The SIGTARP officials say that, while they see no indication that Treasury Secretary Timothy Geithner “had personal knowledge of the AIGFP bonuses until March 10, 2009, three days before they were paid, this too suggests a failure of communication.”

“In light of the political sensitivities associated with the bailout of AIG, both as President of FRBNY and subsequently as Secretary of Treasury, it was necessary that Secretary Geithner be informed by his staff, in a timely manner, of such sensitive and significant information,” the officials write.

When the Treasury Department agreed to provide $30 billion in additional support for AIG, it had a possible opportunity “to compel renegotiation of the AIGFP retention payments,” the officials write.

The failure to adequately inform Geithner is “a failing at both FRBNY and Treasury to identify adequately the significance of an issue that has been identified as one… ‘not easy for the Fed and Treasury to defend’ and to inform their leadership,” the officials write.

The officials recommend that the Treasury Department take steps to work with Federal Reserve officials to understand AIG compensation and set policies for oversight.

But the SIGTARP officials also write that the AIG Financial Products retention payments were consistent with the law and not governed by executive compensation restrictions that were placed on AIG executives as part of the government’s TARP assistance agreement.

“Several legal opinions concluded that the payments were contractually required,” SIGTARP officials write.

After the public outcry erupted, AIG asked for a return of the payments. “Although AIG received a commitment from some employees to repay a portion of the retention awards, collection has been incomplete due to certain employees leaving AIG and reported concerns of employees who remain at AIG regarding the status of future payments under the AIGFP retention plan,” officials write.

The SIGTARP report was released in advance of a congressional hearing today by the House Committee on Oversight and Government Reform, which is looking into the bonuses at AIG.

Rep.
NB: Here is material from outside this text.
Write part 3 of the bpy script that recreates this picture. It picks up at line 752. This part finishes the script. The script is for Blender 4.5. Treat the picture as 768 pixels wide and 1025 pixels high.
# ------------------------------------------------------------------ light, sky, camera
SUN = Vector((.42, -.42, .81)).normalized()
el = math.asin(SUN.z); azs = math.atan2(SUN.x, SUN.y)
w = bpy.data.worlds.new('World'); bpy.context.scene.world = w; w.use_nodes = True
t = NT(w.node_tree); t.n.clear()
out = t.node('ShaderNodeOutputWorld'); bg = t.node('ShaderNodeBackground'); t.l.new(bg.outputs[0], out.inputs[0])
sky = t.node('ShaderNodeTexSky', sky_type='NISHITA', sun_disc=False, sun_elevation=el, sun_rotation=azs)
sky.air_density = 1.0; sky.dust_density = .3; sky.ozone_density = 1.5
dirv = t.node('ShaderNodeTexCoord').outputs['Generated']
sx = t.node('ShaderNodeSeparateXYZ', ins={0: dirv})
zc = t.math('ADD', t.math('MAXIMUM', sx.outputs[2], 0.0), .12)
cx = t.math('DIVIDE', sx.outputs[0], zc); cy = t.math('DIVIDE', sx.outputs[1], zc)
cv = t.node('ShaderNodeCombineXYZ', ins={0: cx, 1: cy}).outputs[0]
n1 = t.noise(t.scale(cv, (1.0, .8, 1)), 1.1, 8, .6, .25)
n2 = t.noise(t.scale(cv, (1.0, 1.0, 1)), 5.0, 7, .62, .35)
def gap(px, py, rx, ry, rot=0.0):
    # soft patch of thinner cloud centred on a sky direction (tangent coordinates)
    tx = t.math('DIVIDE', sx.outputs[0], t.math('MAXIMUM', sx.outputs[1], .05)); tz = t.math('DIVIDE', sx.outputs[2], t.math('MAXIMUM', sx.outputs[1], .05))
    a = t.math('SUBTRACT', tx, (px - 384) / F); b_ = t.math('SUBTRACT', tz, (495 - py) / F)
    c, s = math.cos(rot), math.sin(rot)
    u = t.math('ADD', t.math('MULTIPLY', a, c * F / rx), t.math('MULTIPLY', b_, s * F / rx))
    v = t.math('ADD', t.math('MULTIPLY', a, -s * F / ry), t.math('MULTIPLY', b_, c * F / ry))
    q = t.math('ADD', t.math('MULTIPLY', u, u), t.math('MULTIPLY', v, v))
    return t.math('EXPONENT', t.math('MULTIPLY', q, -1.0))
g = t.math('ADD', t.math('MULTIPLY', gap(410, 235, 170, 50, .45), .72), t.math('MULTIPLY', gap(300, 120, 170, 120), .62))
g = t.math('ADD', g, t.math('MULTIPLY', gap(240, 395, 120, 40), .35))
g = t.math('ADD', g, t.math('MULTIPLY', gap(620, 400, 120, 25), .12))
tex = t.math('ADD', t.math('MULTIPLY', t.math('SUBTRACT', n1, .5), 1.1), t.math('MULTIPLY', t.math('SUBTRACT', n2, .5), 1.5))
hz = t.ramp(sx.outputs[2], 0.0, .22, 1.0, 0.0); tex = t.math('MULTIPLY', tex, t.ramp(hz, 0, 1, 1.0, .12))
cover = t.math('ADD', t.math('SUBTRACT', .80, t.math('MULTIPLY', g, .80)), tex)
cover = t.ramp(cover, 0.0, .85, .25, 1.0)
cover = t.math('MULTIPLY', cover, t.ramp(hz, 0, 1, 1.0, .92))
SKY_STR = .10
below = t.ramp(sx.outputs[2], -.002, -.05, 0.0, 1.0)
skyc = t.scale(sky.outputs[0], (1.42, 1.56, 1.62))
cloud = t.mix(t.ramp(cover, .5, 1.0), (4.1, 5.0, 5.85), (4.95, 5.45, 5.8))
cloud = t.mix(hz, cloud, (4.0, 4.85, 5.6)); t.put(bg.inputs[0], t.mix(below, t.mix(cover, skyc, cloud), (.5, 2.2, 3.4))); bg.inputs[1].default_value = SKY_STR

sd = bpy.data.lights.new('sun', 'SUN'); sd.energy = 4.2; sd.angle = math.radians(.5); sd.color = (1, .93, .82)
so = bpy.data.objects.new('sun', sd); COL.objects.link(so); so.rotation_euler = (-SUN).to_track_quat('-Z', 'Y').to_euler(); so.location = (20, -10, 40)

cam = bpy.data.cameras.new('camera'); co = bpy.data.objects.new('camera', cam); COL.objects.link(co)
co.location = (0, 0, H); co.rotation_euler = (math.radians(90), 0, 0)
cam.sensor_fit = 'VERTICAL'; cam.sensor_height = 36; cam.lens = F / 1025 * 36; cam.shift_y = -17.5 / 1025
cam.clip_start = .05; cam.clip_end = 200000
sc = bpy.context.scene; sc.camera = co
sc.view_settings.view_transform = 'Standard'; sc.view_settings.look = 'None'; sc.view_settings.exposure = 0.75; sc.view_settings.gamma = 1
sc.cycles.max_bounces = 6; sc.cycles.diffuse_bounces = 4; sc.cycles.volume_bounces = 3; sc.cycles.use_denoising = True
Edolphus Towns, D-N.Y. the committee chairman, put out a written version of his opening remarks before the hearing.

“What is the justification for giving bonuses to people who drove their own firms off a cliff and very nearly crashed the US economy?” Towns asks in the written version of his remarks. “Wasn’t there something seriously out whack here?”

The SIGTARP “found that AIG’s compensation used to be weighted toward long-term incentives that were payable only at retirement, the classic ‘golden handcuffs,’” Towns says. “But in 2007, when losses began to mount, AIG’s new management decided to “update” their compensation plans. The golden handcuffs were replaced by golden envelopes. The era of instant gratification had arrived at AIG.”